------ Collected data

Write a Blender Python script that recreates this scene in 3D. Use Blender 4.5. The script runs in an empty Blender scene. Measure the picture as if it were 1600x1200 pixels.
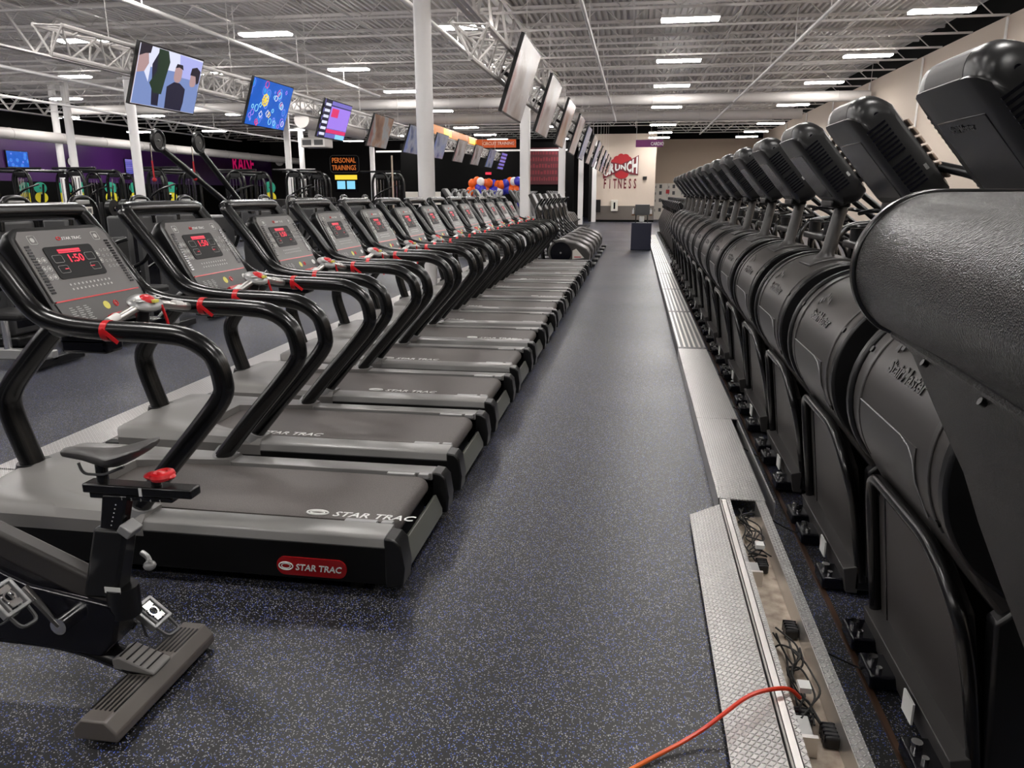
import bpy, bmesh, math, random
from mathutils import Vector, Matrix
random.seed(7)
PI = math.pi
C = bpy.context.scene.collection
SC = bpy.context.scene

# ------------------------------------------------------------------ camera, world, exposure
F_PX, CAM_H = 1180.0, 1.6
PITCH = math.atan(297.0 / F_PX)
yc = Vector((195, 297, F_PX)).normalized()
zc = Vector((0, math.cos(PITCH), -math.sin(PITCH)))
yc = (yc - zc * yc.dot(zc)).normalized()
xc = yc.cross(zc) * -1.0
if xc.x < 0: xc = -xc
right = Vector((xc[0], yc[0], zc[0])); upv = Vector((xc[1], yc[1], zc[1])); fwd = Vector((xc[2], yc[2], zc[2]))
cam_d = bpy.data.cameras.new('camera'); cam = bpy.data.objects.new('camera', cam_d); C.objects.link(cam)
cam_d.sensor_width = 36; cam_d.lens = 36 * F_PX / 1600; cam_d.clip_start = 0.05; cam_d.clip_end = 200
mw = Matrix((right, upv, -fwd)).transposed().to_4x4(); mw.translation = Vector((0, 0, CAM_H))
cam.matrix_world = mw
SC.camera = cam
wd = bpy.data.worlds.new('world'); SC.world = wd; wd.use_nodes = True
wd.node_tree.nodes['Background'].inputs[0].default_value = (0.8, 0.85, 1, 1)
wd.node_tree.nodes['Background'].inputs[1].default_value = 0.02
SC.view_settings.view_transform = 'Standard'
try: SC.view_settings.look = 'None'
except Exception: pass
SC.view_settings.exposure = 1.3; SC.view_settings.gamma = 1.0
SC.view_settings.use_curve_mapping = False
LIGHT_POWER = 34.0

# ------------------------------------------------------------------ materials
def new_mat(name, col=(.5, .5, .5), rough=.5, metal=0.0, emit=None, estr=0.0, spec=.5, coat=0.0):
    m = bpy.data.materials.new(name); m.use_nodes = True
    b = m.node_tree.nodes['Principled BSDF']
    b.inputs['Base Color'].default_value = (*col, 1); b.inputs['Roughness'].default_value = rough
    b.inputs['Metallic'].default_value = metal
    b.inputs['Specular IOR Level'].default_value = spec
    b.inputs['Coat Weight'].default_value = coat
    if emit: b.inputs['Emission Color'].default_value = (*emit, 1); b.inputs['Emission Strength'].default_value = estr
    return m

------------

▸ Given exercise: Reproduce the whole listing exactly, but not the images in it.

▸ Exercise answer:
Write a Blender Python script that recreates this scene in 3D. Use Blender 4.5. The script runs in an empty Blender scene. Measure the picture as if it were 1600x1200 pixels.
import bpy, bmesh, math, random
from mathutils import Vector, Matrix
random.seed(7)
PI = math.pi
C = bpy.context.scene.collection
SC = bpy.context.scene

# ------------------------------------------------------------------ camera, world, exposure
F_PX, CAM_H = 1180.0, 1.6
PITCH = math.atan(297.0 / F_PX)
yc = Vector((195, 297, F_PX)).normalized()
zc = Vector((0, math.cos(PITCH), -math.sin(PITCH)))
yc = (yc - zc * yc.dot(zc)).normalized()
xc = yc.cross(zc) * -1.0
if xc.x < 0: xc = -xc
right = Vector((xc[0], yc[0], zc[0])); upv = Vector((xc[1], yc[1], zc[1])); fwd = Vector((xc[2], yc[2], zc[2]))
cam_d = bpy.data.cameras.new('camera'); cam = bpy.data.objects.new('camera', cam_d); C.objects.link(cam)
cam_d.sensor_width = 36; cam_d.lens = 36 * F_PX / 1600; cam_d.clip_start = 0.05; cam_d.clip_end = 200
mw = Matrix((right, upv, -fwd)).transposed().to_4x4(); mw.translation = Vector((0, 0, CAM_H))
cam.matrix_world = mw
SC.camera = cam
wd = bpy.data.worlds.new('world'); SC.world = wd; wd.use_nodes = True
wd.node_tree.nodes['Background'].inputs[0].default_value = (0.8, 0.85, 1, 1)
wd.node_tree.nodes['Background'].inputs[1].default_value = 0.02
SC.view_settings.view_transform = 'Standard'
try: SC.view_settings.look = 'None'
except Exception: pass
SC.view_settings.exposure = 1.3; SC.view_settings.gamma = 1.0
SC.view_settings.use_curve_mapping = False
LIGHT_POWER = 34.0

# ------------------------------------------------------------------ materials
def new_mat(name, col=(.5, .5, .5), rough=.5, metal=0.0, emit=None, estr=0.0, spec=.5, coat=0.0):
    m = bpy.data.materials.new(name); m.use_nodes = True
    b = m.node_tree.nodes['Principled BSDF']
    b.inputs['Base Color'].default_value = (*col, 1); b.inputs['Roughness'].default_value = rough
    b.inputs['Metallic'].default_value = metal
    b.inputs['Specular IOR Level'].default_value = spec
    b.inputs['Coat Weight'].default_value = coat
    if emit: b.inputs['Emission Color'].default_value = (*emit, 1); b.inputs['Emission Strength'].default_value = estr
    return m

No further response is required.